Neutrinos – tough to think about

the standard model – pre-Higgs
I recently told myself that I would focus more on my ‘main topic’, bonobos and human culture, patriarchy and matriarchy and all that stuff, and yet…
I can’t keep to the script. Now I’m thinking about physics, and whether neutrinos have mass. But how can a particle not have mass? Light is described in terms of waves and their lengths, but also in terms of photons, particles that have no mass. But surely that makes no sense, or at least common sense. In order to comprehend this you have to start thinking about the equation of mass with energy, and perhaps stop thinking of a photon as a particle, but instead as an energy package. Quantised energy? Einstein’s famous theory related mass to energy, and light-speed. We can only get to light-speed by converting our mass to ‘pure’ energy. And it’s best to think of these things abstractly, rather than worrying about weight-loss. When we leave Earth’s gravitational field, we float, as if ‘weightless’. Yet we have mass, of course. And then what? What does ‘float’ mean? Would we just stay in the same position, eternally, or would we drift, attracted by the gravity of the nearest large object, or suspended between two gravitational fields? The Moon is spiralling away from the Earth, very very slowly, and is tidally locked to us, and as it spirals away, the Earth’s rotation slows, with an equal and somehow related slowness. Would our bodies finally be drawn to a spinning planet, and be caught in an orbit like the moon? One question leads to another, and I have no answers.
But I’m getting carried away, rather too literally. But thinking of the moon, and our orbiting body – if the moon is spiralling away (and it definitely is), will it one day cease to orbit, and will our Earth’s axial spin grind to a halt? It’s definitely slowing down, and was, according to astrophysicist Madelyn Broome, referenced below, spinning at a rate fast enough to make for a five-hour day when the moon first formed. But we’re talking billions of years here, and the sun will apparently begin to die long before the moon-Earth system becomes problematic for future Earthlings, whatever they may be…
So, where was I?
Massless particles. It was neutrinos that started it all (or was it photons?). They appear to be something of a problem for the standard view of particle physics. A tiny-teeny mass has been attributed to them (or some of them? – there are three different ‘flavours’, I’ve heard, but more of that later). Here’s what the Melbourne Theoretical Particle Physics research group has to say:
A striking fact about the neutrino masses is that while they are nonzero, they are really tiny, at least a million times smaller than the electron mass, which is itself a small quantity. The suspicion is that neutrinos acquire their masses via a quite different mechanism from the other particles. We do not know what that mechanism is.
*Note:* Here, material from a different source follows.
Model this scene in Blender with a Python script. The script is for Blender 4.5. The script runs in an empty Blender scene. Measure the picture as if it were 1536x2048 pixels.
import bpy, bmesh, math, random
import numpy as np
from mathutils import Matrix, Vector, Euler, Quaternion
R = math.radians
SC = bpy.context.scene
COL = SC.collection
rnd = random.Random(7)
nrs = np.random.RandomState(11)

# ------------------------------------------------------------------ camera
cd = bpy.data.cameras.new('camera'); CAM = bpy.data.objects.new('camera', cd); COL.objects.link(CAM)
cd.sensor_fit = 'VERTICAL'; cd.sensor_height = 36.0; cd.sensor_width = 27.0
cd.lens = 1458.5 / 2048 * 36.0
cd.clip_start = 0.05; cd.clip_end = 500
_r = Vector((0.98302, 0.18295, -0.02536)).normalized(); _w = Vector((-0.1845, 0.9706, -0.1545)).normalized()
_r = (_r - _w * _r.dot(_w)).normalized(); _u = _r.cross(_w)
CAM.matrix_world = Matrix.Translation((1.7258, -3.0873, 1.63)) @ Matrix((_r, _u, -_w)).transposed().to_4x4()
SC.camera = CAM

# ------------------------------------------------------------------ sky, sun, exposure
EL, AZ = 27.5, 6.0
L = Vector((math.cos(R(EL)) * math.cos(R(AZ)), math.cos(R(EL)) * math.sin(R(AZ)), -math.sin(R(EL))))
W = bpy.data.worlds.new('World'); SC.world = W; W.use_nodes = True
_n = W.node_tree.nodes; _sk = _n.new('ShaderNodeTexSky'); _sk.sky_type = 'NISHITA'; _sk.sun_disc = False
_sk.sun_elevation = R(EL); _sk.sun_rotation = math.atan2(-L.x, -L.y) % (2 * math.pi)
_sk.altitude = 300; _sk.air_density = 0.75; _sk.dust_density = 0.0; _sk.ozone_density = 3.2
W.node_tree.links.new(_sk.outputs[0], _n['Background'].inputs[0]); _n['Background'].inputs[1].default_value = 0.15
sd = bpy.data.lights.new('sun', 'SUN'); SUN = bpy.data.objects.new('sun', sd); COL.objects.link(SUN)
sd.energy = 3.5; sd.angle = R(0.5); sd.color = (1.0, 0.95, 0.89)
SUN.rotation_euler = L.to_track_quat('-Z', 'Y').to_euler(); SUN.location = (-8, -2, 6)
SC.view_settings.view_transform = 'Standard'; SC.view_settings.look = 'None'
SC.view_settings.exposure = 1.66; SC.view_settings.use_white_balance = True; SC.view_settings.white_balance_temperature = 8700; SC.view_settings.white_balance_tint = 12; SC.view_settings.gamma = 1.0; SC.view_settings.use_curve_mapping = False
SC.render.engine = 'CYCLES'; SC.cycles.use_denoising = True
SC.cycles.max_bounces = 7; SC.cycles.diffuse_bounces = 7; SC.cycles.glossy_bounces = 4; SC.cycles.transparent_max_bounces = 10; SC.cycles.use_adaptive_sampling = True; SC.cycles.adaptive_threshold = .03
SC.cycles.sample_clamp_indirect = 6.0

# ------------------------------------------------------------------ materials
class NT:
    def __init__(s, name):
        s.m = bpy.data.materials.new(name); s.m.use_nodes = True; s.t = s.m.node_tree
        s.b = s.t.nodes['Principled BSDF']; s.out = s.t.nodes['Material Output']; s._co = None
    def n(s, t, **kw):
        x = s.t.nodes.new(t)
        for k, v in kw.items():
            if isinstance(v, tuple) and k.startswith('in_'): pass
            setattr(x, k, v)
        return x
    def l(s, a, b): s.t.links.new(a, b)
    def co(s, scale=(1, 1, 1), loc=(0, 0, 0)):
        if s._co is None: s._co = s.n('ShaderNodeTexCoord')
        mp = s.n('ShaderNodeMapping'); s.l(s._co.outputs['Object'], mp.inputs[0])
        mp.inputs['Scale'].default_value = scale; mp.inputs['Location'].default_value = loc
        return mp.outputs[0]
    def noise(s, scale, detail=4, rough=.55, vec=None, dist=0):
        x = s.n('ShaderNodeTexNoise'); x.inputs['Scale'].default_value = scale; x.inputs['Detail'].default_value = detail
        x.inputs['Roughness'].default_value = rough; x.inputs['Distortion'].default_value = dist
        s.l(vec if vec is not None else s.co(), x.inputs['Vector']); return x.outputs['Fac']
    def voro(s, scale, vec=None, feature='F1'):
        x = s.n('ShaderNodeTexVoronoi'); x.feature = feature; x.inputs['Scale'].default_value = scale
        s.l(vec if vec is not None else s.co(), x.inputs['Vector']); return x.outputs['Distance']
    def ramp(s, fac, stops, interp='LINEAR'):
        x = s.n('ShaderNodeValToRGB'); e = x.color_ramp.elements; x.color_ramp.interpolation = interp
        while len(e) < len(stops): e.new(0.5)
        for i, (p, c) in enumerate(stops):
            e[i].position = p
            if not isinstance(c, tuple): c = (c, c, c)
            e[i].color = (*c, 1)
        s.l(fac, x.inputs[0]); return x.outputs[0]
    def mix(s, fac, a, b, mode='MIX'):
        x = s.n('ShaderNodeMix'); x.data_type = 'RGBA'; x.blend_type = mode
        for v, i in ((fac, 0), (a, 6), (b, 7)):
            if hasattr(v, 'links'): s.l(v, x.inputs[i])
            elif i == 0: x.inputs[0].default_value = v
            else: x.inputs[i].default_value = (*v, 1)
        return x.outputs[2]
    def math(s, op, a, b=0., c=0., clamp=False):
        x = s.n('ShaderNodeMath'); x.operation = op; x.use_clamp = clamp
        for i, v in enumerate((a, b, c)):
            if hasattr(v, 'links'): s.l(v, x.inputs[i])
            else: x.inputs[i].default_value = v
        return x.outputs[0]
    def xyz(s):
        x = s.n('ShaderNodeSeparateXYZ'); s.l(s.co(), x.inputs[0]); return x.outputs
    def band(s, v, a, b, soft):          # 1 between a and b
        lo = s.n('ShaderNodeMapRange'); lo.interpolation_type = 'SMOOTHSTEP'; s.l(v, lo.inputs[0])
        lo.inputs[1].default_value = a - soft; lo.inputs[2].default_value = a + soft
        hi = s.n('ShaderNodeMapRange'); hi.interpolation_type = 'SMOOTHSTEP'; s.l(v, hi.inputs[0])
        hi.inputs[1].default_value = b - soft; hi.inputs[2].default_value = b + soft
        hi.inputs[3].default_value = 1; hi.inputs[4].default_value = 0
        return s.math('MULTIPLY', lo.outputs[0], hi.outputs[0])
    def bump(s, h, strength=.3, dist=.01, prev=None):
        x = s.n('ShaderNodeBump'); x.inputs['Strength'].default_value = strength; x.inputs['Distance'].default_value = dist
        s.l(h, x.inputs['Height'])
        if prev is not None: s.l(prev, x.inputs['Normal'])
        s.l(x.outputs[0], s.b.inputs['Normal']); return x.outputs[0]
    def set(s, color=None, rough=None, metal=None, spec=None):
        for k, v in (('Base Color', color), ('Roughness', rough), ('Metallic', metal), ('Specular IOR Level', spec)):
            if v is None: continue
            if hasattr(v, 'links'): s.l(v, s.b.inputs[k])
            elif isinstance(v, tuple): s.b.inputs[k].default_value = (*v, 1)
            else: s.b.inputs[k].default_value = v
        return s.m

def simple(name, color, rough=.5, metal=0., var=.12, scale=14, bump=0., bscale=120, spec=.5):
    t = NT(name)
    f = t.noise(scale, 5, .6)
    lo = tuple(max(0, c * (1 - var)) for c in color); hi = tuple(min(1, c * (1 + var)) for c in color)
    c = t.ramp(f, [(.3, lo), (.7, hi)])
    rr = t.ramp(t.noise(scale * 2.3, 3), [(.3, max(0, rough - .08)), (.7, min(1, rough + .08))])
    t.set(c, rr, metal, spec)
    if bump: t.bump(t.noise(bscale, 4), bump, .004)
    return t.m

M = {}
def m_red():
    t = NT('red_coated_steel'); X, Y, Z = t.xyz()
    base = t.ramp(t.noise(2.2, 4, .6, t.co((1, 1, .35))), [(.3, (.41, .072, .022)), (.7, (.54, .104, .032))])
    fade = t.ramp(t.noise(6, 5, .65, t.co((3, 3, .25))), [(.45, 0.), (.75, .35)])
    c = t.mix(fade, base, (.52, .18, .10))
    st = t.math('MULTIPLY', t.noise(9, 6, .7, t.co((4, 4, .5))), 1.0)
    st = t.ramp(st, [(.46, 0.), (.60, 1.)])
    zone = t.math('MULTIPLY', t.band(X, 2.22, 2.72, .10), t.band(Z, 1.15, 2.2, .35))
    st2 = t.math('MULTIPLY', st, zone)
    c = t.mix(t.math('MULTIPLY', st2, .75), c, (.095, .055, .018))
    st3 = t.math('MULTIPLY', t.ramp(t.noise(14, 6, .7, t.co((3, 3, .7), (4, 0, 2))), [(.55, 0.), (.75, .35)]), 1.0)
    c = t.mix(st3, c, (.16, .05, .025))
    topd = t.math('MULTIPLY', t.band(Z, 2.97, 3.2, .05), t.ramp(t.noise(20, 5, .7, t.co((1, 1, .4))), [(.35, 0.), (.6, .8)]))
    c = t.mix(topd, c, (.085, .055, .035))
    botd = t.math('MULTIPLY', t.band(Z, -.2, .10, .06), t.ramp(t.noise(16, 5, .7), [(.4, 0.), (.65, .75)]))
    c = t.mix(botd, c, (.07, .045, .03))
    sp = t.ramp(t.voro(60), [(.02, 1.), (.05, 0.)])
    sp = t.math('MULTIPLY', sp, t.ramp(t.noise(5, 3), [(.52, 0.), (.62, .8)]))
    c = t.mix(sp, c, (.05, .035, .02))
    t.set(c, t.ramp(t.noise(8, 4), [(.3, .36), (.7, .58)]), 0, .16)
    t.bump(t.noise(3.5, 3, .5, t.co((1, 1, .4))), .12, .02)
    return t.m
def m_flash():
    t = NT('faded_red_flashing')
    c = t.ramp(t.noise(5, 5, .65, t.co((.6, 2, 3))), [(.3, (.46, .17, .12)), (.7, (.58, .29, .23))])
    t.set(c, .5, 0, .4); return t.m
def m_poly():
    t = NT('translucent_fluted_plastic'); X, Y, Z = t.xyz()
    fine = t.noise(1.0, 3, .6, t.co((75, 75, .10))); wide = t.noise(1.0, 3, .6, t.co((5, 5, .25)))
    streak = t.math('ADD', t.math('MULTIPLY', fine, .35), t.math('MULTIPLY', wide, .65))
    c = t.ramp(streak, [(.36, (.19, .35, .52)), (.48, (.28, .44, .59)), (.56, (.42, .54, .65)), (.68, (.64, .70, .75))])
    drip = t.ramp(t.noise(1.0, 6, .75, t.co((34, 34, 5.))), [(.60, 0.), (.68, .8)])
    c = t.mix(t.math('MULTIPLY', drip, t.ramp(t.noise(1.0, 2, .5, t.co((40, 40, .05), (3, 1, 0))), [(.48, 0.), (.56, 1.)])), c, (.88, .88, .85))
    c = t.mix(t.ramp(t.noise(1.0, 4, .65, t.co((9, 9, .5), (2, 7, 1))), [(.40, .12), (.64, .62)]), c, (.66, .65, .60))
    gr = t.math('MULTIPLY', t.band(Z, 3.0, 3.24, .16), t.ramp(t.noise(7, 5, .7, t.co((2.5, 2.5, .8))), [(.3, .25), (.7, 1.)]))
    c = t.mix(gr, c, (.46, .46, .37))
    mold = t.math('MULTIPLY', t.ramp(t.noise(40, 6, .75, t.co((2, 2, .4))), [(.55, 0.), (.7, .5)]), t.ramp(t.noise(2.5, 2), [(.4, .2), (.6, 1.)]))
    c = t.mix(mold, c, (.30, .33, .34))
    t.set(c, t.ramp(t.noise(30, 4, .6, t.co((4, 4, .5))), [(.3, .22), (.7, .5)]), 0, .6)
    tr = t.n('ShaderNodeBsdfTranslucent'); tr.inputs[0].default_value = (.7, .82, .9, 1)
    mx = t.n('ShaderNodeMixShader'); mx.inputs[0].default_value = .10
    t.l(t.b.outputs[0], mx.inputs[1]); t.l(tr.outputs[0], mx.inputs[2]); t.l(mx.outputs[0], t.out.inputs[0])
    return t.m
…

The famous or infamous Standard Model of particle physics describes or hypothesises three neutrino types/flavours – electron, muon and tau. We know (by which I mean they know) that neutrinos stream out of the Sun in vast numbers as a result or by-product of nuclear fusion. I’m guessing that this huge stream, which hits the Earth, and us, is what inspired physicists to build underground detectors – and yet we/they know, apparently, that gazillions of these neutrinos are passing through our bodies right now, so they must already have detected them, right? Or do they just pass through us theoretically?
The good thing about neutrinos, if you can call it that, is that very very smart people who’ve worked on them for decades are just as mind-boggled by them as I am, or almost – familiarity may be breeding a touch of contempt, who knows? I mean, they know, so they say, that trillions of neutrinos are streaming through my body undetected or felt by me every (name any super-short period of time). They’re ghostly, insubstantial, and yet essential, presumably. They play a fundamental role, an essential role, in the make-up of the universe. Thank dog we discovered them. We’re going to try and use them, they say, to solve the mystery of dark matter…. heaven help us.